[Start]

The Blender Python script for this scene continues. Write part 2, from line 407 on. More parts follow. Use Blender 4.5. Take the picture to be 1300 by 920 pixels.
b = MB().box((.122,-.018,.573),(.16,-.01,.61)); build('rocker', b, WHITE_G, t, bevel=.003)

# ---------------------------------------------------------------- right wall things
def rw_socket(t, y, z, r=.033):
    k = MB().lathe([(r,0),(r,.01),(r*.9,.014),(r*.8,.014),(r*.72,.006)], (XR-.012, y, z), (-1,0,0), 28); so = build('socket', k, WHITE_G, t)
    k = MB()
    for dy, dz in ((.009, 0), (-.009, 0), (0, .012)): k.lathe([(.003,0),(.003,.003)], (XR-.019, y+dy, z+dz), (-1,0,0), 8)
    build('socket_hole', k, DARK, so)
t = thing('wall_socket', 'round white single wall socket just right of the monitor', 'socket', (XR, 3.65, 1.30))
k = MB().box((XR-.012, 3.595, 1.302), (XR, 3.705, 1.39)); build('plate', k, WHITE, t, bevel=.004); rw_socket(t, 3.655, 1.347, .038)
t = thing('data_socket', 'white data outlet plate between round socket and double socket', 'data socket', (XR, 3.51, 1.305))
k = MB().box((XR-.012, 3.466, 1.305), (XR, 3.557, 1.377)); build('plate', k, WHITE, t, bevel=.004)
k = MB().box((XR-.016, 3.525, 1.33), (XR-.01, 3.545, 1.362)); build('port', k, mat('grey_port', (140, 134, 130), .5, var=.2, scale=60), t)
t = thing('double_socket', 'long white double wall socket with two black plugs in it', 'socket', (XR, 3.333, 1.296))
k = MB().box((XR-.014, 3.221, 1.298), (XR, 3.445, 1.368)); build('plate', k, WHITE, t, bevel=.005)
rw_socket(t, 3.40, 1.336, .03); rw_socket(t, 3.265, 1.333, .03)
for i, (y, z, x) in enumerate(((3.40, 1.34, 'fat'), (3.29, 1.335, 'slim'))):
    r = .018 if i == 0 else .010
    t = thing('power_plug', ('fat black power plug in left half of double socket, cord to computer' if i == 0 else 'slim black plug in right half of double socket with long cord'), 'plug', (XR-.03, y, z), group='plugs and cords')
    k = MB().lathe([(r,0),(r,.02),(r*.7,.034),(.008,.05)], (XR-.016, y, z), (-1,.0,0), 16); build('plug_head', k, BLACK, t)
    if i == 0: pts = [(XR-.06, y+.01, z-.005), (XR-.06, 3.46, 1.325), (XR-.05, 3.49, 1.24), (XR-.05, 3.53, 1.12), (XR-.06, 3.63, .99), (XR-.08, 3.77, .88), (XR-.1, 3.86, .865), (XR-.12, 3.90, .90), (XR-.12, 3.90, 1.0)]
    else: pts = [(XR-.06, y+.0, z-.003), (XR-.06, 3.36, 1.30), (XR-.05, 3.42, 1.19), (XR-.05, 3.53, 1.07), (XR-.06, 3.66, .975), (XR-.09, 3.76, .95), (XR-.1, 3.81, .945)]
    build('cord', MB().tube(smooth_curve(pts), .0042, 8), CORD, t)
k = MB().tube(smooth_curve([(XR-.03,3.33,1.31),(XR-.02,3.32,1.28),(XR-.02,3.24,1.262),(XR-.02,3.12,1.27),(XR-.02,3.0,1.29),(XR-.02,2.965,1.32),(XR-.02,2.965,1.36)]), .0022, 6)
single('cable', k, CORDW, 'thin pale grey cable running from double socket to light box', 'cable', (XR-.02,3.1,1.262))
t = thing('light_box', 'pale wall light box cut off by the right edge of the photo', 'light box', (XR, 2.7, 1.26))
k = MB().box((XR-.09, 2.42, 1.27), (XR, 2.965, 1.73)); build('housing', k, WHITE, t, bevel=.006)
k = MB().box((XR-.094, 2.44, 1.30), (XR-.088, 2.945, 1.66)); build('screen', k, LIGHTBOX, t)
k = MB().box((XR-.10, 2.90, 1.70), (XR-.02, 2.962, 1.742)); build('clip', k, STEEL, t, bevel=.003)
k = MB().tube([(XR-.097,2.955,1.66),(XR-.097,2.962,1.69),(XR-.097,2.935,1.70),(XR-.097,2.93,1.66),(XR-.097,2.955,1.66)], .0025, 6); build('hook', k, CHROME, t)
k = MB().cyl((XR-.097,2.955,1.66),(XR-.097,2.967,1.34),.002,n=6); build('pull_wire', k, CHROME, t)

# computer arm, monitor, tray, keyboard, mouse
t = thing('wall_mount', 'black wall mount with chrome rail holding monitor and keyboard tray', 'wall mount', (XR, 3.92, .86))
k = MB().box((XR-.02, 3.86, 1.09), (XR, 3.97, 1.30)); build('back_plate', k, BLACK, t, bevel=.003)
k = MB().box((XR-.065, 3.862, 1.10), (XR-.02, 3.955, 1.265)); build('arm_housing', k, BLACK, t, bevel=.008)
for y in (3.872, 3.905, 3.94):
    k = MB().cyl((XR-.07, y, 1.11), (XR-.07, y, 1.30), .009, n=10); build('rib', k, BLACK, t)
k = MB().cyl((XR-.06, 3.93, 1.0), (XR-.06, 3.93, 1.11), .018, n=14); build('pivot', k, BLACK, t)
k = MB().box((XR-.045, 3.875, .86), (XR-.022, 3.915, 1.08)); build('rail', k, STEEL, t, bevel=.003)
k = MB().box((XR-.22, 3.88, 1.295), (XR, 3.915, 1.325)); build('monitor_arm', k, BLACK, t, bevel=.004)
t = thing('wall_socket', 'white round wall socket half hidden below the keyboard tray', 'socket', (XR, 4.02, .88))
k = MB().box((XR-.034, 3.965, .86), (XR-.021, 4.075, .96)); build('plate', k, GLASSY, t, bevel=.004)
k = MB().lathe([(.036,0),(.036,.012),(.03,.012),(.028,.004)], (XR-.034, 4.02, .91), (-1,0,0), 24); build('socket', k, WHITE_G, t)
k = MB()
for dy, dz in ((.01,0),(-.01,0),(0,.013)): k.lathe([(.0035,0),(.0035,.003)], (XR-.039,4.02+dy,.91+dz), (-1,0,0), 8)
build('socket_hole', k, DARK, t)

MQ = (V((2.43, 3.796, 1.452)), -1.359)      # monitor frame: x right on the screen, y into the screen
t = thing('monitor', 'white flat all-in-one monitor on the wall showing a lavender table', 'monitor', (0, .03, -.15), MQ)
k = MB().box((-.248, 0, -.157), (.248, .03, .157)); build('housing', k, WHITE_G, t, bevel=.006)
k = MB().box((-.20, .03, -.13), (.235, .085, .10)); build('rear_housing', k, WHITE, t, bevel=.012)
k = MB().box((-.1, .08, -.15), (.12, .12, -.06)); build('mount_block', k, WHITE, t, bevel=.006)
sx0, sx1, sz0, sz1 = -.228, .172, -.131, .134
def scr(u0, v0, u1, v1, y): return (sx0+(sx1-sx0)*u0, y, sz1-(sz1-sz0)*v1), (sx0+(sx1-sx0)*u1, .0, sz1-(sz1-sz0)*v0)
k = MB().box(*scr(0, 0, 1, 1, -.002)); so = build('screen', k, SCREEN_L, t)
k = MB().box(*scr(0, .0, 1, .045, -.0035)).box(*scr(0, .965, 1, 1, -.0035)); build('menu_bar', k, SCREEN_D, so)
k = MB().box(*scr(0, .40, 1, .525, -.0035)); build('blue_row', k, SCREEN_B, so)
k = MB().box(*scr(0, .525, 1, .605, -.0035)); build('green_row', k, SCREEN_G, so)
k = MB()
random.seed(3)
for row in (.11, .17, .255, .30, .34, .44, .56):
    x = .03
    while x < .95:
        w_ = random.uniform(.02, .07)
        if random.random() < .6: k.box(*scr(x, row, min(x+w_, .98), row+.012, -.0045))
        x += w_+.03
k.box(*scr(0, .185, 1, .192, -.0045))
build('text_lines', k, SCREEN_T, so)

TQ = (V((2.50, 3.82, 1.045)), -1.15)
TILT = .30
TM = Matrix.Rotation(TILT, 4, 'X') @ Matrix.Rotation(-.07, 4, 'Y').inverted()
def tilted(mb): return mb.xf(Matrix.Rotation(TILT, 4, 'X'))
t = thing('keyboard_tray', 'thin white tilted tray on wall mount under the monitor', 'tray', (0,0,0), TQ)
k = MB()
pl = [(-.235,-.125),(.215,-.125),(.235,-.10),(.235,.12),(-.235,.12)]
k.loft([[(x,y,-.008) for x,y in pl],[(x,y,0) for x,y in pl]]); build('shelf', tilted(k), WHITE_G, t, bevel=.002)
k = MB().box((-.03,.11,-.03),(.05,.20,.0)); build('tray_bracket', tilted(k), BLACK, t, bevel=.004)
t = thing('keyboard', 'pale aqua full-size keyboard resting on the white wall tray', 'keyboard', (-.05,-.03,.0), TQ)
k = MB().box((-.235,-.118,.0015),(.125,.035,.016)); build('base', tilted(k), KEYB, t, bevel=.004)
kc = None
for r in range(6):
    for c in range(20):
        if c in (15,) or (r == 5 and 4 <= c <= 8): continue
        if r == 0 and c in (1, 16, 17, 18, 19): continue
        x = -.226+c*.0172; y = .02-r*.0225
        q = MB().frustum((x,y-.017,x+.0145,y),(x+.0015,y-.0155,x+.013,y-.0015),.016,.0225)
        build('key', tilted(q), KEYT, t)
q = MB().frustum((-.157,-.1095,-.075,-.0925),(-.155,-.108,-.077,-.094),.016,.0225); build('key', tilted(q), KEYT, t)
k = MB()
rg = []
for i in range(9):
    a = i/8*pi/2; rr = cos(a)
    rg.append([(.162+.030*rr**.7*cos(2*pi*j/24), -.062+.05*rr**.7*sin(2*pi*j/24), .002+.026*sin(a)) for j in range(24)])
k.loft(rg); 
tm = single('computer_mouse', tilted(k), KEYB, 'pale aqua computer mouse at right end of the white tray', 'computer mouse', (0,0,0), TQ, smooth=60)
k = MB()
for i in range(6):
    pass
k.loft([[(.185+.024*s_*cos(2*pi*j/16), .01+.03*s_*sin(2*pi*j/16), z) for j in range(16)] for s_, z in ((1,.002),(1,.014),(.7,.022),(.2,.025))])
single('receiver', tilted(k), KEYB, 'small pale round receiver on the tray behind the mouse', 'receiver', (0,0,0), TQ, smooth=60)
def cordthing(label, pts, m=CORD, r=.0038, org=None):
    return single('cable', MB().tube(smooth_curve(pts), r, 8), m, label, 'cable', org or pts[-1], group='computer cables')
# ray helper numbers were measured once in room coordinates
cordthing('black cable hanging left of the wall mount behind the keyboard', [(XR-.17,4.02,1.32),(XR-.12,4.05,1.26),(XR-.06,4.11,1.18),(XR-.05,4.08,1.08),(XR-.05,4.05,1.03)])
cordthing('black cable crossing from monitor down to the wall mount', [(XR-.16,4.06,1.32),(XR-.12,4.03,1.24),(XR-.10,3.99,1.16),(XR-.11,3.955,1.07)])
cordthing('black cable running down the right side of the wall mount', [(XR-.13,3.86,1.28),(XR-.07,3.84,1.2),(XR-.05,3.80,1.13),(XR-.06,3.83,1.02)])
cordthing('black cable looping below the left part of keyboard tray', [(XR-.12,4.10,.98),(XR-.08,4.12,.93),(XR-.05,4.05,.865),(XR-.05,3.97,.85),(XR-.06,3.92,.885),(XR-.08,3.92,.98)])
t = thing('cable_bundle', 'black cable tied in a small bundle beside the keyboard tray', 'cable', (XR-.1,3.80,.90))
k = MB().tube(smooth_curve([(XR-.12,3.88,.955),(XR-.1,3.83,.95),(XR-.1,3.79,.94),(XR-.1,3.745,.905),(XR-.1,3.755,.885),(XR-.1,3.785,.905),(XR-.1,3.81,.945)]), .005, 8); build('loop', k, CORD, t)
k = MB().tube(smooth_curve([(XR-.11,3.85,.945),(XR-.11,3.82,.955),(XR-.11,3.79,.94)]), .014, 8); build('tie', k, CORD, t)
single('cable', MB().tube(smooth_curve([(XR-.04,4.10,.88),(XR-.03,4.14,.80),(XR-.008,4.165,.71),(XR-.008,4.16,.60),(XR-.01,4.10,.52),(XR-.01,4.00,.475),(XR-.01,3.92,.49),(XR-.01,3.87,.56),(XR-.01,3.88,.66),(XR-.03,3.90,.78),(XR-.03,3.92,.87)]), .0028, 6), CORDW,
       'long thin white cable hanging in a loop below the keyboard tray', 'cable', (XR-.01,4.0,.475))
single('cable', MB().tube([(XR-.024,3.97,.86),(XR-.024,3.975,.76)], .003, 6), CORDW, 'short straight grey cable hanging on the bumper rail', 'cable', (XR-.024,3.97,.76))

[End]

* _DIRECTIONS_: In this exercise, copy only the lines from the opening line of the material through the line where "b = MB().box((.122,-.018,.573),(.16,-.01,.61));" appears.

* _SOLUTION_:
The Blender Python script for this scene continues. Write part 2, from line 407 on. More parts follow. Use Blender 4.5. Take the picture to be 1300 by 920 pixels.
b = MB().box((.122,-.018,.573),(.16,-.01,.61)); build('rocker', b, WHITE_G, t, bevel=.003)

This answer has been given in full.